McConnell is up for reelection in 2020, and while he, no doubt, would prevail in the general election, despite his unpopularity with voters in the Bluegrass State, he might have difficulty getting that far if he goes back on his promise not to bring a measure to the floor that Trump will not sign. McConnell is doing Trump’s bidding on the wall, despite Trump’s deviousness during the negotiations leading up to the shutdown. On December 19, the Senate passed a measure to keep the government open — without money for the wall. McConnell had Trump’s assurance the president would sign the bill, until provocateurs in rightwing media — Rush Limbaugh and Ann Coulter — took Trump to task for accepting a budget bill without wall money. At that point, Trump went back on his promise to McConnell.

The empty Capitol

Fear of a primary challenger on his right may factor into McConnell’s calculation that he is better off shutting down the government for a long period than allowing a vote in the Senate for which the outcome would be no additional money for Trump’s vaunted wall. And, so the majority leader disappears at the very moment when he holds the key to ending Trump’s shutdown over a wall for which Mexico was supposed to pay.

Twenty-one other Republican seats are up in 2020. A few of those seats are in states Hillary Clinton carried in 2016 — Susan Collins in Maine and Cory Gardner in Colorado — and a few other seats may be vulnerable, but the vast majority of GOP-held Senate seats are in solidly Republican states such as Wyoming, Arkansas, and Oklahoma. Like McConnell in Kentucky, senators from other red states may fear a primary challenge if they anger the Republican base by a vote to reopen the government that does not include money for the wall.

Still, Senate Republicans may be putting themselves in a worse position by keeping the government closed. Polls show voters overwhelmingly blame Trump and congressional Republicans for the shutdown — 53 percent in a recent Washington Post-ABC News poll compared to only 29 percent who cite Democrats. Ending the shutdown would be popular, and while Senate Republicans up for reelection in 2020 may face the wrath of rightwing voters, more than 30 Republicans in the Senate do not face the voters until 2022 or 2024. They probably could ride out the anger of the base, and their votes combined with Democratic senators would provide a cushion to override any potential presidential veto of a measure to reopen the government.

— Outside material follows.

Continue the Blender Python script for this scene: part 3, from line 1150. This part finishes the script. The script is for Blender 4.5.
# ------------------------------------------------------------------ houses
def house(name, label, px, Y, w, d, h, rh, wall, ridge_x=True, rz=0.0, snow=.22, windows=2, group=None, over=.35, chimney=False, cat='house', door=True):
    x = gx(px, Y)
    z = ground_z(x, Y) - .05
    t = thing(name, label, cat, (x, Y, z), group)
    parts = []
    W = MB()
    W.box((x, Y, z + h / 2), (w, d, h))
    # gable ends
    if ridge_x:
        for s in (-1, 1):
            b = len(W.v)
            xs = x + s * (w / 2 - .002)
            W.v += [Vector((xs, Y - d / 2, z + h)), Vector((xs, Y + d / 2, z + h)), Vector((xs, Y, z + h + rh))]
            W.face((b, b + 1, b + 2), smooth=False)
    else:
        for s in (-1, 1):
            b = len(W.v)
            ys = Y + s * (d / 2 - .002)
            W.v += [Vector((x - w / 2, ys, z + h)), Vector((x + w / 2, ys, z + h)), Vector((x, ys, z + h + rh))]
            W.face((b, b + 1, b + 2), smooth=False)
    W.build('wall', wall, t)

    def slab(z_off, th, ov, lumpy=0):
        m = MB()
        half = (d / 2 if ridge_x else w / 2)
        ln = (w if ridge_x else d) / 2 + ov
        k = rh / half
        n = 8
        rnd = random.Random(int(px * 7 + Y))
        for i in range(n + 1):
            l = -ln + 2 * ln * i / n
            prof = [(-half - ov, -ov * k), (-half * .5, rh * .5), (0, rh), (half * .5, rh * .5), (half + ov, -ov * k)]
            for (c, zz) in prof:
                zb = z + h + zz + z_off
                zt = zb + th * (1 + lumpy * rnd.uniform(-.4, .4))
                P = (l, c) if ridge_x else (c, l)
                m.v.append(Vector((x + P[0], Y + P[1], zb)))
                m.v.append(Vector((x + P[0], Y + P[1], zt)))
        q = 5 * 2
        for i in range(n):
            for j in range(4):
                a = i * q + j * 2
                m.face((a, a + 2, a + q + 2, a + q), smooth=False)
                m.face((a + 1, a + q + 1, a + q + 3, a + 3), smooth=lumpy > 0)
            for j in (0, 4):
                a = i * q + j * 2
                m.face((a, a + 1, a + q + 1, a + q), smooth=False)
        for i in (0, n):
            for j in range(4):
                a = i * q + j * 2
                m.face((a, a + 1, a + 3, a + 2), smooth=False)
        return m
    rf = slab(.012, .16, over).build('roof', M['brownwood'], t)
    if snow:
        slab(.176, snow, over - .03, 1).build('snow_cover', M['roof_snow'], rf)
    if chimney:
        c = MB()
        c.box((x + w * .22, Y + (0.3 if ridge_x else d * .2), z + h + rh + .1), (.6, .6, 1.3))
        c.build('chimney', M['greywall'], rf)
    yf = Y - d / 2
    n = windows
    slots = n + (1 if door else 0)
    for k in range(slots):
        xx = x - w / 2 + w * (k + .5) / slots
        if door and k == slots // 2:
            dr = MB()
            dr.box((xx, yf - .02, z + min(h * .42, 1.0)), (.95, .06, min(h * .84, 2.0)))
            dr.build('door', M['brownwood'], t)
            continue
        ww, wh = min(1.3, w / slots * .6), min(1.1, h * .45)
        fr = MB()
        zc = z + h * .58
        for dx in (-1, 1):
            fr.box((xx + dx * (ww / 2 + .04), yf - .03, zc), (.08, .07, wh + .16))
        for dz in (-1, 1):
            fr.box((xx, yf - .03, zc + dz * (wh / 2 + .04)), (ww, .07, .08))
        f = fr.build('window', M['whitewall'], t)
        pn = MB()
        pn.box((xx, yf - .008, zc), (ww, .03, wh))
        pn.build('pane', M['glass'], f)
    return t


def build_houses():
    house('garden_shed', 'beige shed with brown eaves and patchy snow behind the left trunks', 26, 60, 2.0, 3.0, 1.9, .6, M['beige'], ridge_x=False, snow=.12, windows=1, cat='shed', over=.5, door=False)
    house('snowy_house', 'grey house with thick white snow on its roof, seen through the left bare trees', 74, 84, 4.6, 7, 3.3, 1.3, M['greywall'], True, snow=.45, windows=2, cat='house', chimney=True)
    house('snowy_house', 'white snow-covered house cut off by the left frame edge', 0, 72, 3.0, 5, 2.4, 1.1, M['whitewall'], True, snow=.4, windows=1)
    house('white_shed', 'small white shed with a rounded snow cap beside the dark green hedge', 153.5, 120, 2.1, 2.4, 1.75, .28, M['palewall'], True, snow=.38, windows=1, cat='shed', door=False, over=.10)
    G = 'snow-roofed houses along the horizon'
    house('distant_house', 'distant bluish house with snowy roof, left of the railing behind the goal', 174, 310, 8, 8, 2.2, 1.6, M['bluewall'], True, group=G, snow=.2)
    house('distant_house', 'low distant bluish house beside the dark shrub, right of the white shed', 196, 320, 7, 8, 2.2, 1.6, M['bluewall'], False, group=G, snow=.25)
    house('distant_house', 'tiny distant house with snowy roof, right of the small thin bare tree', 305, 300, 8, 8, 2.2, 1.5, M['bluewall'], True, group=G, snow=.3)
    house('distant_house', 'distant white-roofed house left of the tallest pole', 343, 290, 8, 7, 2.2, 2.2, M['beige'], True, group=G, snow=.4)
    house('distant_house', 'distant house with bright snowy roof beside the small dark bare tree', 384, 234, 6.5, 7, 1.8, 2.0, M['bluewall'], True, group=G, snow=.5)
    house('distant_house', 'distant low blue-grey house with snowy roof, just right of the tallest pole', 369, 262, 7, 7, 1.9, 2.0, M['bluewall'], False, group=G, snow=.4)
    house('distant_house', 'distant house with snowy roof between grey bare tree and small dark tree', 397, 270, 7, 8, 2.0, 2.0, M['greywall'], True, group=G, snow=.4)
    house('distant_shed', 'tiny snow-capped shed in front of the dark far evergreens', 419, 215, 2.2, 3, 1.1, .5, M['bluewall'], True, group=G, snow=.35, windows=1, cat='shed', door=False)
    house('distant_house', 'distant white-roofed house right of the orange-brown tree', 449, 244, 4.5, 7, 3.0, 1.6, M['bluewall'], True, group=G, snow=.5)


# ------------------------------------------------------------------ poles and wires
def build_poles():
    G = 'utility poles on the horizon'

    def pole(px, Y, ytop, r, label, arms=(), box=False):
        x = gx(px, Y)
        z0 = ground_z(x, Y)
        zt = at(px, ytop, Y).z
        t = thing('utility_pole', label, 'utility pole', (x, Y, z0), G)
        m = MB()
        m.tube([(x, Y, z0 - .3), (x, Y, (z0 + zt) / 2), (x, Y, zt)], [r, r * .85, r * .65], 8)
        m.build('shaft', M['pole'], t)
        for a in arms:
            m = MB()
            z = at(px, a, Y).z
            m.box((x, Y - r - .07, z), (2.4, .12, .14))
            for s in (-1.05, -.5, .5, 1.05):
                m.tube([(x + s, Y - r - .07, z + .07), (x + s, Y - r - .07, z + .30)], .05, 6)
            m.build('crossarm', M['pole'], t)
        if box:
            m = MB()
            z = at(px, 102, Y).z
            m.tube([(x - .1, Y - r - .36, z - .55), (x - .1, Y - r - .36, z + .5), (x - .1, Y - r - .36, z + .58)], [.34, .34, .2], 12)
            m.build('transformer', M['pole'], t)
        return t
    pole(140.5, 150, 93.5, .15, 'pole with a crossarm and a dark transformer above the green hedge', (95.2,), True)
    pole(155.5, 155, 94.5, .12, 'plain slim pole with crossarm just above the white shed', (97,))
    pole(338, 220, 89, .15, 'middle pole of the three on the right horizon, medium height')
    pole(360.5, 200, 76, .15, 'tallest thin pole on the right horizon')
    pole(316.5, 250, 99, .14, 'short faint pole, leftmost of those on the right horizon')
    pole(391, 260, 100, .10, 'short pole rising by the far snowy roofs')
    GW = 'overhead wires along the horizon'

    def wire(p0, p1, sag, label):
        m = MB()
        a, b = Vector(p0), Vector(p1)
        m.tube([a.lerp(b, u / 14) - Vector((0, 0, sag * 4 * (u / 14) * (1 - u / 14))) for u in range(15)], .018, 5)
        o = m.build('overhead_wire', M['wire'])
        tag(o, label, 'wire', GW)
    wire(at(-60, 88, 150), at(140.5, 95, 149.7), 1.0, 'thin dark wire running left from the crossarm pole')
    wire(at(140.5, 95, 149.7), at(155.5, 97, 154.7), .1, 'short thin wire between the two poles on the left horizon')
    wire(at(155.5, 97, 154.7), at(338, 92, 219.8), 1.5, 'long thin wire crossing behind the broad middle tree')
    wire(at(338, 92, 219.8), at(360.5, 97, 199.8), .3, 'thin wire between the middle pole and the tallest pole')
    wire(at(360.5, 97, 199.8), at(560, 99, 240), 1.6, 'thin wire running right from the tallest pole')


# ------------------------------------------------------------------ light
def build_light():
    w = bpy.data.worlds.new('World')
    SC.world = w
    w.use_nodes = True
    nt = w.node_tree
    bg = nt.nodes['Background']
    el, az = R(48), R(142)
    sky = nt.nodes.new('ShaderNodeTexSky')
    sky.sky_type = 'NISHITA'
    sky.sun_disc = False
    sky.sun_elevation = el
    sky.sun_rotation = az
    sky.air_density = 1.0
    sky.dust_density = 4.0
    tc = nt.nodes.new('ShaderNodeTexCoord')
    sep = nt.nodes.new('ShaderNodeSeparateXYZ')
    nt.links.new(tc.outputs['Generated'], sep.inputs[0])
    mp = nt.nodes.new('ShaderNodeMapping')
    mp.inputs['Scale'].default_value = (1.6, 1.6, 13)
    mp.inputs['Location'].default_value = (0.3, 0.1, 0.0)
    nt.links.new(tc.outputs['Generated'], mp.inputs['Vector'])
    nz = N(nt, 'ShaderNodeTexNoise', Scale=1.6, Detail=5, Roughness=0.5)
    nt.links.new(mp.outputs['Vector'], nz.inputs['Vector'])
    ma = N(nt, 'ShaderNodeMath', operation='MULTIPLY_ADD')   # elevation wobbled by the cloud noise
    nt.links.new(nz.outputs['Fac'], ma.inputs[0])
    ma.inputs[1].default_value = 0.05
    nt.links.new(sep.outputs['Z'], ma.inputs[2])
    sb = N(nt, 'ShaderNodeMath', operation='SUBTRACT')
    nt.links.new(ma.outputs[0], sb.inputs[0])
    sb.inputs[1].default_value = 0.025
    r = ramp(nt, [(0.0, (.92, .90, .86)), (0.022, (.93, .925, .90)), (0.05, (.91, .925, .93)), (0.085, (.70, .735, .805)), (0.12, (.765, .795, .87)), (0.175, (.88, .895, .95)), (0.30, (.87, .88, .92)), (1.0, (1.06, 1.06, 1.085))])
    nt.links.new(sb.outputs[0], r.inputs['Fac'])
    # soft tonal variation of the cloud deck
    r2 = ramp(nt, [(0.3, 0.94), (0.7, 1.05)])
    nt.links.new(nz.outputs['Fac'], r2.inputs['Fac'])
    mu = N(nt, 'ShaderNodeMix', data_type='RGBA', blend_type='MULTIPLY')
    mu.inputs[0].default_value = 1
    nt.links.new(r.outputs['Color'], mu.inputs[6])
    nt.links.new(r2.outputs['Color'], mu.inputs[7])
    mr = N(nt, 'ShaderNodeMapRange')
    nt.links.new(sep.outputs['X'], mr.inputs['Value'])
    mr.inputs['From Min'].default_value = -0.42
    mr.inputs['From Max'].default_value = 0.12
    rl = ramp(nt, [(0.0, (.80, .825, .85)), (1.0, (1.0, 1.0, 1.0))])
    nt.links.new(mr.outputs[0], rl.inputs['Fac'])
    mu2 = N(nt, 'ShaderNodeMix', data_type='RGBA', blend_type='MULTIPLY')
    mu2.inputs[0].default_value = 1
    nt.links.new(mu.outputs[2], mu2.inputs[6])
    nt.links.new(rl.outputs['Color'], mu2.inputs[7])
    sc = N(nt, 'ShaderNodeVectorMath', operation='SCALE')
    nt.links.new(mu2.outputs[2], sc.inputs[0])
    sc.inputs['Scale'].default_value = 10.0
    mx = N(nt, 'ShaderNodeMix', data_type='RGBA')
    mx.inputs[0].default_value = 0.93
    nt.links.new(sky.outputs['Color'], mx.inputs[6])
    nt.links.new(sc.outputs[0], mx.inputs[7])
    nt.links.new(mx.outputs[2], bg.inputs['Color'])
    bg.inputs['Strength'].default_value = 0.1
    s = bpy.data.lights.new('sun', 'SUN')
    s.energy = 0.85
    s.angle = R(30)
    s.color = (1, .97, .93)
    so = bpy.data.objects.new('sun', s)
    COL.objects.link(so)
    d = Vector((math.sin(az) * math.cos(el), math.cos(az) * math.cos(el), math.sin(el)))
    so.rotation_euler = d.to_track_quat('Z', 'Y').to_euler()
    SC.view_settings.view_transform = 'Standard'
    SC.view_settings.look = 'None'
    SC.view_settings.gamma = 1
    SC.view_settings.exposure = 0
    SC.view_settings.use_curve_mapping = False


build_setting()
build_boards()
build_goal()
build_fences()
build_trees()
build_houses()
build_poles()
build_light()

President Trump and Majority Leader McConnell

But, no vote comes to the floor of the Senate without McConnell’s approval, so the shutdown continues until other Republicans put enough pressure on the majority leader. Senate Republicans are foolish to tie themselves to Trump and his vanity project. The president is flailing, facing the possibility of impeachment and numerous congressional investigations by Democrats in the House, not to mention the possible release soon of a report by special counsel Robert Mueller on Russian interference in the 2016 election. Trump’s presidency may not last the year. Even if it does, his chances of winning reelection are dwindling. The ship is sinking, and it is time for congressional Republicans to demonstrate courage and abandon it. At some point, Trump’s allies in Congress will have to choose between supporting the criminal enterprise residing in the White House or doing the right thing.

McConnell surely knows all this. Besides, why be loyal to a mercurial president who does not keep his word? How many times will McConnell allow himself to be kicked by the mule in the Oval Office? Apparently many, which is why the senator who cut deals to end previous real and threatened shutdowns remains on the sidelines. “Ultimately the solution to this is a deal between the president and Nancy [Pelosi] and Chuck [Schumer], because we need some of Chuck’s votes, and obviously, we need Nancy’s support,” said McConnell.

Mitch, come back to the Senate and do your job!